I feel anybody is welcome to give their personal opinion and then have it changed by others. Assuming that people will read all available research before expressing their opinion is wishful thinking. Also, putting forward a counterargument is counterproductive if you’re attacking the person you’re trying to change the mind of. Your comment was very hostile and it’s not the way to discuss, it’s a way to bully.


Does this thread bring much value?

Many people are convinced of societal benefits of things like taxes and government or public services, I don’t think they’ll be convinced otherwise and same for the libertarians who believe that the world would be better if unshackled from all the regulation and social benefits holding people behind.

We can keep discussing it but it’s more for the fun of endless debating, nobody will end up with a different opinion.

I just split a thread that went offrails, didn’t put much thought to it.
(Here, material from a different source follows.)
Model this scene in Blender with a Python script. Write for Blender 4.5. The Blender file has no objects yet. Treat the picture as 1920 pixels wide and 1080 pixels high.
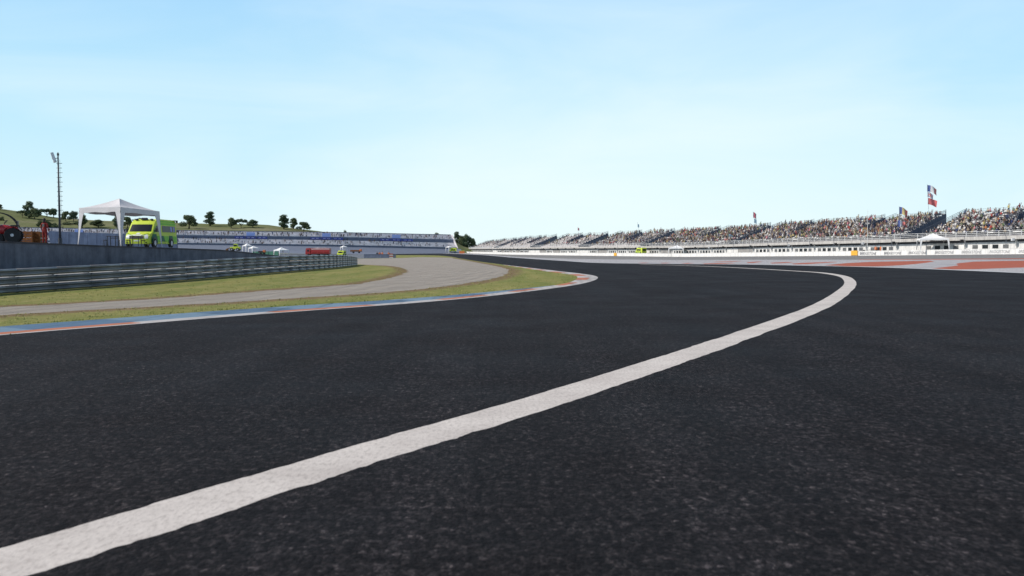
import bpy, bmesh, math, random
from mathutils import Vector, Matrix
from mathutils.geometry import delaunay_2d_cdt
random.seed(7)
R = random.Random(11)
C = bpy.context.scene.collection

# ------------------------------------------------------------------ camera
F_PX, CX, CY, EYE = 1663.0, 960.0, 540.0, 1.4
PITCH = math.atan(72 / F_PX); ROLL = 0.0036
Fw = Vector((0, math.cos(PITCH), -math.sin(PITCH)))
R0 = Vector((1, 0, 0)); U0 = R0.cross(Fw)
Rt = R0 * math.cos(ROLL) - U0 * math.sin(ROLL)
Up = U0 * math.cos(ROLL) + R0 * math.sin(ROLL)
EYEV = Vector((0, 0, EYE))
def ray(x, y): return Fw + Rt * ((x - CX) / F_PX) + Up * ((CY - y) / F_PX)
def at(x, y, Y):                      # point on the sight line at depth Y
    d = ray(x, y); return EYEV + d * (Y / d.y)
def px(p):
    v = Vector(p) - EYEV; f = v.dot(Fw)
    return CX + F_PX * v.dot(Rt) / f, CY - F_PX * v.dot(Up) / f, f
def lerp(a, b, t): return a + (b - a) * t
def interp(xs, ys, x):
    if x <= xs[0]: return ys[0]
    for i in range(1, len(xs)):
        if x <= xs[i]: return lerp(ys[i-1], ys[i], (x - xs[i-1]) / (xs[i] - xs[i-1]))
    return ys[-1]
# ------------------------------------------------------------------ terrain
def T(X, Y):
    if Y <= 60: return 0.0
    g = interp([0.2, 0.409, 0.577, 0.75], [1, 0.37, -0.36, -0.6], X / Y)
    return -g * 0.005 * min(Y - 60, 240)
def P(x, y):                          # photo pixel -> terrain
    d = ray(x, y); lo, hi = 0.5, 6000.0
    f = lambda k: (EYE + d.z * k / d.y) - T(d.x * k / d.y, k)
    if f(hi) > 0: hi = 6000.0
    for _ in range(60):
        m = (lo + hi) / 2
        if f(m) > 0: lo = m
        else: hi = m
    k = (lo + hi) / 2
    return Vector((d.x * k / d.y, k, T(d.x * k / d.y, k)))
def P2(x, y): p = P(x, y); return Vector((p.x, p.y))

def catmull(pts, step=None, n=12):
    pts = [Vector(p) for p in pts]; out = []
    q = [pts[0] * 2 - pts[1]] + pts + [pts[-1] * 2 - pts[-2]]
    for i in range(1, len(q) - 2):
        p0, p1, p2, p3 = q[i-1], q[i], q[i+1], q[i+2]
        t0 = 0; t1 = (p1-p0).length ** .5; t2 = t1 + (p2-p1).length ** .5; t3 = t2 + (p3-p2).length ** .5
        for k in range(n):
            t = t1 + (t2 - t1) * k / n
            A1 = p0*((t1-t)/(t1-t0)) + p1*((t-t0)/(t1-t0)); A2 = p1*((t2-t)/(t2-t1)) + p2*((t-t1)/(t2-t1)); A3 = p2*((t3-t)/(t3-t2)) + p3*((t-t2)/(t3-t2))
            B1 = A1*((t2-t)/(t2-t0)) + A2*((t-t0)/(t2-t0)); B2 = A2*((t3-t)/(t3-t1)) + A3*((t-t1)/(t3-t1))
            out.append(B1*((t2-t)/(t2-t1)) + B2*((t-t1)/(t2-t1)))
    out.append(pts[-1])
    return out
class Path:                           # 2D polyline with arc length
    def __init__(s, pts):
        s.p = [Vector((p[0], p[1])) for p in pts]; s.s = [0]
        for a, b in zip(s.p, s.p[1:]): s.s.append(s.s[-1] + (b-a).length)
        s.L = s.s[-1]
    def _i(s, t):
        lo, hi = 0, len(s.s) - 2
        while lo < hi:
            m = (lo + hi + 1) // 2
            if s.s[m] <= t: lo = m
            else: hi = m - 1
        return lo
    def pos(s, t):
        i = s._i(t); return s.p[i] + (s.p[i+1]-s.p[i]) * ((t - s.s[i]) / (s.s[i+1]-s.s[i]))
    def tan(s, t): 
        a = s.pos(max(0, t - .5)); b = s.pos(min(s.L, t + .5)); return (b - a).normalized()
    def off(s, t, d):                 # d > 0: to the right of travel
        k = s.tan(t); return s.pos(t) + Vector((k.y, -k.x)) * d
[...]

People want to discuss it, let them do it.

1 Like

My intention was not to be hostile and I apologize for my tone. However, I hope you accept that your statement of depicting people who believe in public access to sports facilities as confused children was not particularly kind?

Not that I’m affiliated with the communist party, but removing income tax does not seem like a good idea. I don’t think you realise there are poor people in Switzerland. Over 30% of the “taxable” population in Geneva don’t pay taxes because they are below the threshold. In Vaud it’s a bit over 30%.

If you make everyone pay a fixed amount or put a pay-per-use model in place, then some people will be unable to have basic services. Apart from the humanitarian aspect of the matter, this may prevent them from using the social elevator and becoming an active factor of the country’s economy. Who knows, even become rich with a big revenue paying a lot of tax :smiley:

Now, some points I’d like to answer to (from the outmost respect, just trying to have a healthy discussion here):

And we have one of the most expensive healthcare systems in the world. Also, doesn’t it bother you that you have to pay Billag/Serafe even though you don’t watch TV?

Are you sure you’re not defending this because in your particular case you pay little wealth tax so wouldn’t mind paying more (anyway there are richer people who would pay even more) but with income tax you’re at the top of the bracket?

Well, yours is also an idea, I think :slight_smile:

Don’t get me wrong, I don’t like paying taxes and if I lived in ZH instead of VD (let’s forget about ZG…) I would pay several tens of thousands less tax per year. But I get the system. I also believe that if taxes are too high they defeat their purpose.

Look at Sweden. ~50% tax rate just that women with kids can have a paternity leave of 16 months. I’m happy I don’t live in such a socialist country. Kids are a luxury item and should be paid by those who want them.

Europe is socialist in general, Switzerland feels like the exception and way closer to the US.